Go ahead and remove the valve covers and all the spark plugs. You're going to have to do that, anyway.
The cylinder will be on the compression stroke when both valves are closed. Stick a (preferably) wooden dowel into the cylinder, and let it rest on top of the piston. Carefully turn the crank pulley. You will be able to feel when the piston is at (or approaching) the top of its travel, by feeling what the dowel is doing. Be careful not to let the dowel get bound up, and break off. The cord that you're feeding into the cylinder is to stop the valves from dropping down onto the piston, or into the cylinder. (If you fed in 11', the piston is still way down in the cylinder.)
An alternative is available if you have an air compressor and a sparkplug adapter. (If you have a compression gauge, the "screw-in" adapter should work fine.)
It doesn't really matter where the piston is on its stroke.
Remove all of the rockers.
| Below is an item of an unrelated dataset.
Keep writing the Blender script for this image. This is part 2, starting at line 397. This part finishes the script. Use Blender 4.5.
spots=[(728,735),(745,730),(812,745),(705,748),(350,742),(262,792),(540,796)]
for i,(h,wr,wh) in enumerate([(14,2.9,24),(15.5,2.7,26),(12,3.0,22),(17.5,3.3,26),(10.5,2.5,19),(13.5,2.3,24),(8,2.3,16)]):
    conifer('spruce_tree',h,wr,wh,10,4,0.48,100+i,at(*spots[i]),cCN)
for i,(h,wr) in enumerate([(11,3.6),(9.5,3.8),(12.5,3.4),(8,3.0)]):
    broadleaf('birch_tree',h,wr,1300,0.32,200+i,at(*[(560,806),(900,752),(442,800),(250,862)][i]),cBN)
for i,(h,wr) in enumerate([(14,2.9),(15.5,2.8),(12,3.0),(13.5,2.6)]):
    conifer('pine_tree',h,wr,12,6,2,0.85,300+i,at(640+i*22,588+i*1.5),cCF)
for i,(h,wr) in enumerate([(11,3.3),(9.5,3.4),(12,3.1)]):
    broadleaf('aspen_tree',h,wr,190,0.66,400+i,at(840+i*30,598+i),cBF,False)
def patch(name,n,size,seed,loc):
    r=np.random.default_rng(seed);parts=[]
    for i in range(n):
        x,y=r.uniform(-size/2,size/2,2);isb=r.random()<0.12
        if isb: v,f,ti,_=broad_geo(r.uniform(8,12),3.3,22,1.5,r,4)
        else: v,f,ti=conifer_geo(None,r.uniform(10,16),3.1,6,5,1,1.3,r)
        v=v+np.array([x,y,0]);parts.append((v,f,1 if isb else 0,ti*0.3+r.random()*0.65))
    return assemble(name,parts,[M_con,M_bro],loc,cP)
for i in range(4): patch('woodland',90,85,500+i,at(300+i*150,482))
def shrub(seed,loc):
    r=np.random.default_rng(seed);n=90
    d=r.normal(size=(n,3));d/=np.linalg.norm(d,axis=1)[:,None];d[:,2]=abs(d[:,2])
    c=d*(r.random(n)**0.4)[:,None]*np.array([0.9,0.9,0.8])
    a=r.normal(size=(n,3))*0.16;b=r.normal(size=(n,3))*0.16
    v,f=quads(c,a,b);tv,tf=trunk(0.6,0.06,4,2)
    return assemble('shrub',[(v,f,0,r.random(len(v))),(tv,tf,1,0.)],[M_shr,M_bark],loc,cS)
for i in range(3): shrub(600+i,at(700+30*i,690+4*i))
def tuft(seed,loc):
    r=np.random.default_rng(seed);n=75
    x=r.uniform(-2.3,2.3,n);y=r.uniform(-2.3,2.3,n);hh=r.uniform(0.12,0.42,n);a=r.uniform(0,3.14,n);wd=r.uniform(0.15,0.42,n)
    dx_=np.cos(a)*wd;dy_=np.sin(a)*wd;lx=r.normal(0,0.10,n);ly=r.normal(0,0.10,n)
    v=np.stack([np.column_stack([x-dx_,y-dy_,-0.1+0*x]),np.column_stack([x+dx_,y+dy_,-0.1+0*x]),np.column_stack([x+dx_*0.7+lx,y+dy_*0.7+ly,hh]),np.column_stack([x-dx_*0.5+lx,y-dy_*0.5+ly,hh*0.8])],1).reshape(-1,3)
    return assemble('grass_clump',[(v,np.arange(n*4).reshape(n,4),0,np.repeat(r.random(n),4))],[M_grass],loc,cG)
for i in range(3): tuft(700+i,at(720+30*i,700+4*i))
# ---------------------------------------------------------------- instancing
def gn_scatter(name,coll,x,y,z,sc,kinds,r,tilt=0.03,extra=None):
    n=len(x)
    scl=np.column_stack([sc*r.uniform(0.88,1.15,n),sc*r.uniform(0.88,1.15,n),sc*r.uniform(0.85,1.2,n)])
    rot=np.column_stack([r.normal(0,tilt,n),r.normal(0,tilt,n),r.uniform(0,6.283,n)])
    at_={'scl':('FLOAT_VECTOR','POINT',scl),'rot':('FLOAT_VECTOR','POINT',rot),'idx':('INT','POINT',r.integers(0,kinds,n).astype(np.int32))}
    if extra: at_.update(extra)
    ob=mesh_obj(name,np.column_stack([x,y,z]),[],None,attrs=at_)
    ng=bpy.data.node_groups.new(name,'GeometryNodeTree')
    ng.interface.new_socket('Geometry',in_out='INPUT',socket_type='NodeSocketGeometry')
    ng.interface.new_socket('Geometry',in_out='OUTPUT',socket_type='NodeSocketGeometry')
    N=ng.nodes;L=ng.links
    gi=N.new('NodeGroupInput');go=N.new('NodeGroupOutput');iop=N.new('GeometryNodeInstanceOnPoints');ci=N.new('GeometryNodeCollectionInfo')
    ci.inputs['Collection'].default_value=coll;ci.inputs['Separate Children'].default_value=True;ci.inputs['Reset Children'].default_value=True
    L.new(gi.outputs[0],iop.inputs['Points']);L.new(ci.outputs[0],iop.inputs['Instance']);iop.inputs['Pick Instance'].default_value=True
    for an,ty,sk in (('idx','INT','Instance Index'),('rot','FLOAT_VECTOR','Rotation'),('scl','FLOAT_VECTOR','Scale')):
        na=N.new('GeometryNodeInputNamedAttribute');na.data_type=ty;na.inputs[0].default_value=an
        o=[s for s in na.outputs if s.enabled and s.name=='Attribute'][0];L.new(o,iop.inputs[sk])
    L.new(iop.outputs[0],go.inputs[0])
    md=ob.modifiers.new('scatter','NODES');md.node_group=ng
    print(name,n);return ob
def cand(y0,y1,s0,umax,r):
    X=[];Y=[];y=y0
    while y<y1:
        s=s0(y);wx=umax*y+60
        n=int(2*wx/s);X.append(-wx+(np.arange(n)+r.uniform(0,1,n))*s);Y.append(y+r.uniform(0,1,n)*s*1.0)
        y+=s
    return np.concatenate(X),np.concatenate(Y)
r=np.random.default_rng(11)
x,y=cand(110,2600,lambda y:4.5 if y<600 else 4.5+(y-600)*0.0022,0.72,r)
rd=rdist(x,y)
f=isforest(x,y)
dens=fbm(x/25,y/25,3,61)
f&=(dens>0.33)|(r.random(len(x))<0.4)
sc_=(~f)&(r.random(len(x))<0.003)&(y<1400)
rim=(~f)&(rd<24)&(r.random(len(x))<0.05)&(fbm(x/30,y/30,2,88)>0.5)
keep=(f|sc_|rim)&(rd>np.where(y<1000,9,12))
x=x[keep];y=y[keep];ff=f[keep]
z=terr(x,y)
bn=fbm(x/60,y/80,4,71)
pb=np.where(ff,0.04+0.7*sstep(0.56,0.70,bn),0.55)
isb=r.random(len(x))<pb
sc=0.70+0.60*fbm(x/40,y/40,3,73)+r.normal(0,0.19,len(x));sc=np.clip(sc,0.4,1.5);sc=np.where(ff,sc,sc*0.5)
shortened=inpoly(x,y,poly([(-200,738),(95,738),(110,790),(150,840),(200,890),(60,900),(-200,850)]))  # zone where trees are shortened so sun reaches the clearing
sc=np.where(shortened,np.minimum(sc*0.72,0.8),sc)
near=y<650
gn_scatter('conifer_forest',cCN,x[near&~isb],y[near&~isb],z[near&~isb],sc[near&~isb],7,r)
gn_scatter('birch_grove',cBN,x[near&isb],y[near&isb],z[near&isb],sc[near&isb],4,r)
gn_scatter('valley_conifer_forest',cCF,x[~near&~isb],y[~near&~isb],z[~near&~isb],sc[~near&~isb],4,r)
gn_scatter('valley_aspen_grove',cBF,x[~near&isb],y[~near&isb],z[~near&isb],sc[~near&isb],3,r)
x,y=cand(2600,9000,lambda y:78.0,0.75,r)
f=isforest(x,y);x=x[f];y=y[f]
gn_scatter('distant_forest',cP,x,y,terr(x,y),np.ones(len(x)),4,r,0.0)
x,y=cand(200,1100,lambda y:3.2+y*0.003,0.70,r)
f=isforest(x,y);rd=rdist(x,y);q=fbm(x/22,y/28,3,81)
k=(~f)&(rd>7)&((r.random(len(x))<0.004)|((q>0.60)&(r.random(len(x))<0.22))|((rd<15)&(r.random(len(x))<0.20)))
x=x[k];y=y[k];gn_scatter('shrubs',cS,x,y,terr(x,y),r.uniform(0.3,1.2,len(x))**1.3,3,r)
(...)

Mark where they came from. They need to go back in the same place.
Connect the compressor to the cylinder, and pressurize it. Full pressure is fine. You generate much more than that, every time the spark plug fires.
Once the cylinder is pressurized, you can do all the work you need to do to replace the seals. The air pressure will hold the valves closed.
It really would be a good idea to have the piston at the top of its travel, in the cylinder that you're working on. If the pressure drops, for whatever reason, the valve still shouldn't drop into the engine.
If anyone sees any flaws with this method, please comment. It's what I was planning to do when I replace my valve springs.